After anger erupted over the change, Baker said last week that such staffing decisions are made “at the site level” with any decisions being the responsibility of “the school team, led by the principal.”
Poly principal Bill Salas referred requests for comment to the district. Eftychiou, the LBUSD spokesperson, reiterated that the decision was made by the school’s administration. Eftychiou said that CIC’s facilitator position was unique in the district and the school had to make a cut somewhere because according to the student-to-teacher ratios, Poly was “overstaffed.”
But parents said they’ve been given shifting and contradictory stories about the decision.
“What’s been challenging is that, from district officials, we’ve heard that it was the school making the decision. Then when we talk to the school administration, we’re told that it was the teachers,” said Noaki Schwartz, a CIC parent. “But we all know the teachers don’t want this. So something’s wrong.”
Jenny Kuo, another CIC parent, said that she and others were finally invited to a Zoom meeting recently with the school administration. But she said they were dismissive, muted parents, and reverted to reading prepared statements when questioned.
“We could see their eyes looking away to statements, scanning back and forth to read the script,” she said. “The meeting started at 7 and it was adjourned at 7:15 with several parents still trying to ask questions. There’s just a very strong feeling that no one is being honest with us.”
Further inflaming tensions was that school and district administrators allegedly began telling parents that Inui’s position wasn’t eliminated, but that he’d left voluntarily to spend more time with his family.
Parent Mary Yung said principal Salas told her Inui chose to step down, something she later learned wasn’t true.
“It’s very frustrating,” Yung said. “Just be transparent with us.”
Inui is a humble personality who has expressed extreme discomfort at being in the middle of this fight, but he admitted that when parents informed him of what they’d been told, it angered him.
“None of this is prompted by me wanting to leave the position. They dissolved the position,” Inui said. “I sent an email asking the school and district administrators who had been saying that to stop misrepresenting that part of this.”
The district and principal Salas did not respond to questions about why some parents were told Inui left of his own accord.
The district has continued to say there are no plans to phase out CIC or to make major changes to the program, but—even if that’s true—the district has lost any credibility on the topic, some teachers said.

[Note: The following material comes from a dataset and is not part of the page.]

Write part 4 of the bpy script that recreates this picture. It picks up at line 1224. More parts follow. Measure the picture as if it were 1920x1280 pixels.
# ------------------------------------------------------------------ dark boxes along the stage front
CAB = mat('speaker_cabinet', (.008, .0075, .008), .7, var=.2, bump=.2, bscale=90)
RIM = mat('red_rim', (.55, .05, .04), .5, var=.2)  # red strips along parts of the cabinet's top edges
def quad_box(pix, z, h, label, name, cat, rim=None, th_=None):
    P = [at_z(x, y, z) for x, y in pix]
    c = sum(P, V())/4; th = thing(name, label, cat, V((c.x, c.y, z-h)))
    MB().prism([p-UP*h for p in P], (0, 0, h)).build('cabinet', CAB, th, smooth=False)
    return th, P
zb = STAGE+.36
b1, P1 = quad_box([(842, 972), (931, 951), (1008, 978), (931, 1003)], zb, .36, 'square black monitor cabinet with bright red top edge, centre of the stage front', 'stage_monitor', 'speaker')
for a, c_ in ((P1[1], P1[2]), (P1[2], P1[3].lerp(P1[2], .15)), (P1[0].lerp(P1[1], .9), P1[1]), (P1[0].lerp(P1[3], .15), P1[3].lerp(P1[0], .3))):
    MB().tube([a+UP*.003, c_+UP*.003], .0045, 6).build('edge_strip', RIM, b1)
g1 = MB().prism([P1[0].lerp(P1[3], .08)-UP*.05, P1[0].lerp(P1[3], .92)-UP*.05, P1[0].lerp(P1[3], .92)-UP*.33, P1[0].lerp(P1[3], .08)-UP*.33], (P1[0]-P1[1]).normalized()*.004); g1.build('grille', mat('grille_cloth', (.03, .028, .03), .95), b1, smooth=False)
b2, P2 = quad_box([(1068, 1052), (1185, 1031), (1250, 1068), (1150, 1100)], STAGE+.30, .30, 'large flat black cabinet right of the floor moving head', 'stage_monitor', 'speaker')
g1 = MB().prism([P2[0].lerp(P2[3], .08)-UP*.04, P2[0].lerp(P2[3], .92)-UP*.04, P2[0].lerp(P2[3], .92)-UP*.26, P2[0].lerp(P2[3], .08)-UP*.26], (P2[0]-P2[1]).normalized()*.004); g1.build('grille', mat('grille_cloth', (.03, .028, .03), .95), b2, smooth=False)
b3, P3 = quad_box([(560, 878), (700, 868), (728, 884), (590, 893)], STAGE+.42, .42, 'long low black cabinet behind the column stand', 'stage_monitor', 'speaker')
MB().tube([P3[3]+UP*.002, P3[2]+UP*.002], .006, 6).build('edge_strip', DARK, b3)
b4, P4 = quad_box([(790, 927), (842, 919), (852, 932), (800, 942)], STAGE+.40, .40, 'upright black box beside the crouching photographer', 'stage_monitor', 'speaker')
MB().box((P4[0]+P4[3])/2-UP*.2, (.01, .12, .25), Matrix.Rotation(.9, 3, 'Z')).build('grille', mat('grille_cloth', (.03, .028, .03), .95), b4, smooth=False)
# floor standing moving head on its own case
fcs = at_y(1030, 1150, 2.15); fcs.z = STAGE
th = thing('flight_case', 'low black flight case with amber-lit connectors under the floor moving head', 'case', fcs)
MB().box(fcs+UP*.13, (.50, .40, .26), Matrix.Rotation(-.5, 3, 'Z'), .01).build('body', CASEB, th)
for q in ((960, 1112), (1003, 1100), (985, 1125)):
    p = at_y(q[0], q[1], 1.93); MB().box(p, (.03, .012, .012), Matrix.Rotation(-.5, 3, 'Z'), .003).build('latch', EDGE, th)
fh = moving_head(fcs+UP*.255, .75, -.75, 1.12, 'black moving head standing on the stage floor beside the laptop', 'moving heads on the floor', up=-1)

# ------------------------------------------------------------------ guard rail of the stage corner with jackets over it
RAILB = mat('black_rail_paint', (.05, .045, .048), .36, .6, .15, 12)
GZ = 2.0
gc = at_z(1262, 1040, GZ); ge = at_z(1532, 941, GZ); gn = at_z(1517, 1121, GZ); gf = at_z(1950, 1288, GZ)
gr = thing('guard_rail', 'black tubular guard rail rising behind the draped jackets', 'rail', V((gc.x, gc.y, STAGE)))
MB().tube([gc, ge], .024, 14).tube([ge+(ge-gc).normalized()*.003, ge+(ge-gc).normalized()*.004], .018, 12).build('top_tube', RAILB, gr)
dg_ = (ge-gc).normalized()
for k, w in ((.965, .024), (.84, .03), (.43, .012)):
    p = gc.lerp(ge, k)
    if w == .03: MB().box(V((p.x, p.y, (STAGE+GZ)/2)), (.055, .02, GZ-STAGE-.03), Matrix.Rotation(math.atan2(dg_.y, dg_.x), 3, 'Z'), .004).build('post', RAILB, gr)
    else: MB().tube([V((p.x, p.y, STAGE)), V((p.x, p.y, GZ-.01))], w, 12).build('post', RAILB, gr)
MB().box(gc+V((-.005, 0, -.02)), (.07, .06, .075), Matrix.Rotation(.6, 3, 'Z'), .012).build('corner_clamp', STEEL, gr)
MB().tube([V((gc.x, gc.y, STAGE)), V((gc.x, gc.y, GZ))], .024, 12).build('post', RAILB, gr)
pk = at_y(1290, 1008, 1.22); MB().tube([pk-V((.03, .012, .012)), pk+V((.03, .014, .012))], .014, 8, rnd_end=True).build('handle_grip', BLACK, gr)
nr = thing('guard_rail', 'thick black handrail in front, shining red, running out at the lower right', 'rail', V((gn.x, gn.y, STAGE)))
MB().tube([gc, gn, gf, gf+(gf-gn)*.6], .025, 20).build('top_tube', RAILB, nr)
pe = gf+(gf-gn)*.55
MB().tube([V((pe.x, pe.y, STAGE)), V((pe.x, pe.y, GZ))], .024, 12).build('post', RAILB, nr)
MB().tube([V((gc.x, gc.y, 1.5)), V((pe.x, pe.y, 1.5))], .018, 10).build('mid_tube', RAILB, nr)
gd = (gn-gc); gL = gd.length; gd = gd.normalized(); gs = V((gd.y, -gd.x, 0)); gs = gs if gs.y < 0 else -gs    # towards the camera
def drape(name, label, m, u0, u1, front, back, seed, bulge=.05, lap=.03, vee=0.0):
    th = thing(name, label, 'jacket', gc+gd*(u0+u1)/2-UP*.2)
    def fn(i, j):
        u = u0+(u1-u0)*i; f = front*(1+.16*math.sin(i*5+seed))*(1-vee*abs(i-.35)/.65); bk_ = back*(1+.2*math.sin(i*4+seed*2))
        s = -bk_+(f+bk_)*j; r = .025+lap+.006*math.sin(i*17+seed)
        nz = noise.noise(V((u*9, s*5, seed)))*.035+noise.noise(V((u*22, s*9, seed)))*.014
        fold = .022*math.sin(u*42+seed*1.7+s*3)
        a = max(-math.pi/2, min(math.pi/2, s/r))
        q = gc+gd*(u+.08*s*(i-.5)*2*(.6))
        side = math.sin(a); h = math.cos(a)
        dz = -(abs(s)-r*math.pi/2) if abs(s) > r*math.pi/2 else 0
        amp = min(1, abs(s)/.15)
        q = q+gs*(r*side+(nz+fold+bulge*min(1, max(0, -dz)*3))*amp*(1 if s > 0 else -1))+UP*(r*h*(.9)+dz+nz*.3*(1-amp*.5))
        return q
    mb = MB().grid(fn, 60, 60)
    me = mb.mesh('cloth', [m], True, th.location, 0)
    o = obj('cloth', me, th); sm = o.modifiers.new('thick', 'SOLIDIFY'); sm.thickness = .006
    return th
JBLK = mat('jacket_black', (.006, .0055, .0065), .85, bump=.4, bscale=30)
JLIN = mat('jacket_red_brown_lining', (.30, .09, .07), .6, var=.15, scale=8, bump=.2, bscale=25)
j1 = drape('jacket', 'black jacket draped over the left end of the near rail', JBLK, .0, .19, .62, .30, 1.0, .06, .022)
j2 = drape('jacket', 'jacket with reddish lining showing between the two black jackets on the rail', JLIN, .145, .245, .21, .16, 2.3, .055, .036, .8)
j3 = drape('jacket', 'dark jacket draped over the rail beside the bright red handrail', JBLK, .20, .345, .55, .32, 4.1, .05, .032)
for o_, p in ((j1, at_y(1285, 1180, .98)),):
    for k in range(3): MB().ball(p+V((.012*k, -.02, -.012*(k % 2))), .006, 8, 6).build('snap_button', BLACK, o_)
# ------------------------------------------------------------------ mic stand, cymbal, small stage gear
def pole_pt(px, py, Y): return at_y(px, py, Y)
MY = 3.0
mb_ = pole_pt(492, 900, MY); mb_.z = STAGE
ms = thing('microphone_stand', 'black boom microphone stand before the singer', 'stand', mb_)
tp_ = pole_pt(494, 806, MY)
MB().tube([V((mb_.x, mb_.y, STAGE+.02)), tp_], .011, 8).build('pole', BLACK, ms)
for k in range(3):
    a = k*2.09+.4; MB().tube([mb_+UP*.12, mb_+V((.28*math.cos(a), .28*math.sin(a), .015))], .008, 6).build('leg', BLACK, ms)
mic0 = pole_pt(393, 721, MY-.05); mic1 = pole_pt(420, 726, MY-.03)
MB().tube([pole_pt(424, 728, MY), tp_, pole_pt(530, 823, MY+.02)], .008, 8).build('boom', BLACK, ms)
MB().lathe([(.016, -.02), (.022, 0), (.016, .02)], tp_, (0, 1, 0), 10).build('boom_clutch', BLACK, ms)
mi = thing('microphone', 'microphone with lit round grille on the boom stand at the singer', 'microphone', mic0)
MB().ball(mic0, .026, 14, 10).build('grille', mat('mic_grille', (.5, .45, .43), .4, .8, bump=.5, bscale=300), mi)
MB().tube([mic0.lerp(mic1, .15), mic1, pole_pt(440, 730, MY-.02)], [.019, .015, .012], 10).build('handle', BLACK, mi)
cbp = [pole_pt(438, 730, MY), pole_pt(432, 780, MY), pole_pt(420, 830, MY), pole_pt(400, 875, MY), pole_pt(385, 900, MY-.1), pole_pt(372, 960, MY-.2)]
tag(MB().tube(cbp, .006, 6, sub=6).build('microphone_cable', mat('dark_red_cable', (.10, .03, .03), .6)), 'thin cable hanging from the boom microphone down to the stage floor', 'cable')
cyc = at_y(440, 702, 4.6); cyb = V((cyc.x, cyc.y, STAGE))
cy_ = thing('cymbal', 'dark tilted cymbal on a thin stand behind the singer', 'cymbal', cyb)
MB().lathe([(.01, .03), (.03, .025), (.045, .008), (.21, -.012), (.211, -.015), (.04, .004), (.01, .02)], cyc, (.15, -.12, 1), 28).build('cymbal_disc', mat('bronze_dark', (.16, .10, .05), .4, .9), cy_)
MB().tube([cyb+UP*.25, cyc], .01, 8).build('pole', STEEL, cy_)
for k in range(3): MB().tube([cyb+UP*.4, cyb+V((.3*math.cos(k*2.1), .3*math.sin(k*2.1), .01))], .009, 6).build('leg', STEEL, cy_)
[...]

“Parents asked me what we’d heard, and I said that it was very clear to us that they were going to change it into a regular pathway and remove its magnet status,” said Adler, the longtime CIC teacher. “If that’s not what they were intending, then the communication was really, really bad because it was super, super clear to every teacher in those meetings that’s what they were talking about.”
Outsiders, too, have recently criticized the district for unclear communications. In an audit, the National School Public Relations Association said communication breakdowns across different levels are common, with employees frustrated by an inability to influence district leaders and “a feeling among staff members that central office decisions were not communicated down to school administrators and teachers in a timely manner.”
Whatever happens next, parents involved in the school board rally and online petition say they won’t stop until they’re confident CIC is protected, Inui is restored to his position, and they get some kind of explanation.
Former superintendent Cohn said he hopes the district will do right by its premier school. He called on Baker and other top-level staff to embrace “overwhelming transparency” in explaining whatever happened.
“I don’t want to armchair quarterback a place I’ve been gone from for almost 20 years,” he said. “But clearly someone poked the bear or, in this case, the Jackrabbit.”